TASNEEM HASSAN
After suffering a heart attack in 2004, Kenny Bergsma followed his dream of becoming a writer – he has completed five books since then and is now looking for a publisher.
Mr Bergsma, 78, who will have been married for 50 years at the end of May, has lived in Parow for 10 years. Before that, he lived on the Cape Flats, but grew up in Constantia.
It was the years he spent in neighbourhoods such as Lansdowne and Strandfontein that sparked the idea for his first book, Flats Justice.
Before “retiring” at the age of 65, the father of two worked as a clothing cutter, a waiter and a Kalk Bay fisherman.
As a schoolboy in the early 1950s, he devoured westerns – both paperbacks and movies, and at 14, started writing his first book, inspired by these Wild West adventures.
“I started writing, and when I came to my fourth or fifth page, I realised that writing was not me. I was writing about westernised societies and countries other than South Africa,” says Mr Bergsma.
That was pretty much the end of his writing career until 2004, when he started to carry around a pen and pocket-size diary, using it to jot down ideas.
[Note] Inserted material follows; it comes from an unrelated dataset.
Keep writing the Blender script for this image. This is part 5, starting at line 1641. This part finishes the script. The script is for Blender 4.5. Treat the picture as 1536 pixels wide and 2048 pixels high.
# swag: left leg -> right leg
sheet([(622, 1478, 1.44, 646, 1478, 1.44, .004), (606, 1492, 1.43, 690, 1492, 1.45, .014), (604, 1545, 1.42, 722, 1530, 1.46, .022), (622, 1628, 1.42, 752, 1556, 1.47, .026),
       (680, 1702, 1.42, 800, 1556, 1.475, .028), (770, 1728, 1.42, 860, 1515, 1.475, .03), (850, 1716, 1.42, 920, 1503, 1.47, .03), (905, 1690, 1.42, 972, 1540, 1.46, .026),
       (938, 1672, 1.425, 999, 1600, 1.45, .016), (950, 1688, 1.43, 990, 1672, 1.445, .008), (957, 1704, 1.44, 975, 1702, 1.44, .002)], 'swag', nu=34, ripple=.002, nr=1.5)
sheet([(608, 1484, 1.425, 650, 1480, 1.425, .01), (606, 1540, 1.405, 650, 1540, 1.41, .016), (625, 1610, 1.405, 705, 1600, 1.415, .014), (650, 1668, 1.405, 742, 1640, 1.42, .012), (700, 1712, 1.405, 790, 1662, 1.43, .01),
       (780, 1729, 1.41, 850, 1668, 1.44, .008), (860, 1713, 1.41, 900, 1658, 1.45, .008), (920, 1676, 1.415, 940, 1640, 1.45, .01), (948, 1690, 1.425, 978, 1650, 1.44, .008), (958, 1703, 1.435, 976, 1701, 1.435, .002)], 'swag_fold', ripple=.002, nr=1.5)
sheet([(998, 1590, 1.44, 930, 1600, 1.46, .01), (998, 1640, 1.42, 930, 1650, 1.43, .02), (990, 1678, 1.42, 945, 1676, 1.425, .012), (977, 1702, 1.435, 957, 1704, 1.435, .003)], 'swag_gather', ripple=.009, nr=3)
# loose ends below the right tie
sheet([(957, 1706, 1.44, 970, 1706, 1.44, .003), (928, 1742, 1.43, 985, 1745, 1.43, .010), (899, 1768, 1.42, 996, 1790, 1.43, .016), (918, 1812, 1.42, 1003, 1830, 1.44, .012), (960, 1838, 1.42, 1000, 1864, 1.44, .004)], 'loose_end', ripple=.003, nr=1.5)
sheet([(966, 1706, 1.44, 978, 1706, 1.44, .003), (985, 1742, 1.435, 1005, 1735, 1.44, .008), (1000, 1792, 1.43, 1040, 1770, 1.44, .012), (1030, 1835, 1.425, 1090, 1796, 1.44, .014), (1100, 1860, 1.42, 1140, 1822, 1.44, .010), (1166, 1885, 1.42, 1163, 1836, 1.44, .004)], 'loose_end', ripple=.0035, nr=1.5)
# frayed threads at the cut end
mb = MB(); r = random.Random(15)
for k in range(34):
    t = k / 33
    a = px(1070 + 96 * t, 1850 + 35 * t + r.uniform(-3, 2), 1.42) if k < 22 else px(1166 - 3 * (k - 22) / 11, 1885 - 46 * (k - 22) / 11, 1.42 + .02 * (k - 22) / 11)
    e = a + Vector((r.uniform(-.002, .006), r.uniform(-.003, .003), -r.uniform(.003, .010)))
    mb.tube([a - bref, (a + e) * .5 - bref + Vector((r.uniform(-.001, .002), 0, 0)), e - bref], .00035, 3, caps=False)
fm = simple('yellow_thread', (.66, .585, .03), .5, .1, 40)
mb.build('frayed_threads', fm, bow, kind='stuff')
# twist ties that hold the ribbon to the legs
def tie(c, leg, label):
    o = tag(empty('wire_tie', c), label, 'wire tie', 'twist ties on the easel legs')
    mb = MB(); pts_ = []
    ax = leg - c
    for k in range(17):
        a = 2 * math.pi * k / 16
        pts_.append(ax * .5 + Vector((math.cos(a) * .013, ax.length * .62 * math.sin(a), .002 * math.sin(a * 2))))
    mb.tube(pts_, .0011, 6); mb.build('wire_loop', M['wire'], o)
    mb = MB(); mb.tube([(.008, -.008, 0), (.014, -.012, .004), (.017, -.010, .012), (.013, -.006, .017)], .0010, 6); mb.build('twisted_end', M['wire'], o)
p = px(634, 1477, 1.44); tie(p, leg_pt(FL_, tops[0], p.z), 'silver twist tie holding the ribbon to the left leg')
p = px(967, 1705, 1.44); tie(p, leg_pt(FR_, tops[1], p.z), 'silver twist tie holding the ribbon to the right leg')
“You don’t write every day. Some days you have nothing, and others you write a few pages at a time. I use this,” he says pointing to his notebook, “so when I get an idea I write it down, and when I write my books I can always refer back.”
Flats Justice, which Mr Bergsma completed in 2005, is about a woman who loses her daughter to gang violence.
The drugs and gang scourges plaguing the Cape Flats motivated him to write the book in the hope it might highlight the problems facing the community and lead to change for the better.
In the book, the main character’s 10-year-old daughter is raped and left for dead in their Mitchell’s Plain house. Before the girl dies, she tells her mother the street names of her six killers. The rest of the book describes the mother’s journey to avenge her child’s murder.
“This is about life on the Cape Flats, where crime does not get solved by the people that must solve it. But rather, revenge is taken on the perpetrators,” says Mr Bergsma.
His second book, Questions to a Familiar Stranger, was written in 2010 and completed in 2012.
It lays out his personal views about Christianity.
His latest book is Observations, which was completed in 2014. The book is about his views and opinions on life in general. Mr Bergsma has had just one copy of each of his books printed.
He writes at any time of the day, banging away at his computer or scribbling down shorthand notes in his pocket diary, but he’s at his best at 3am when he wakes up with fresh ideas.
Mr Bergsma has approached a few publishers, but the book was not what they were looking for.
Nevertheless, he’s determined not to give up on his dream to be published one day, and is now exploring the self-publishing route.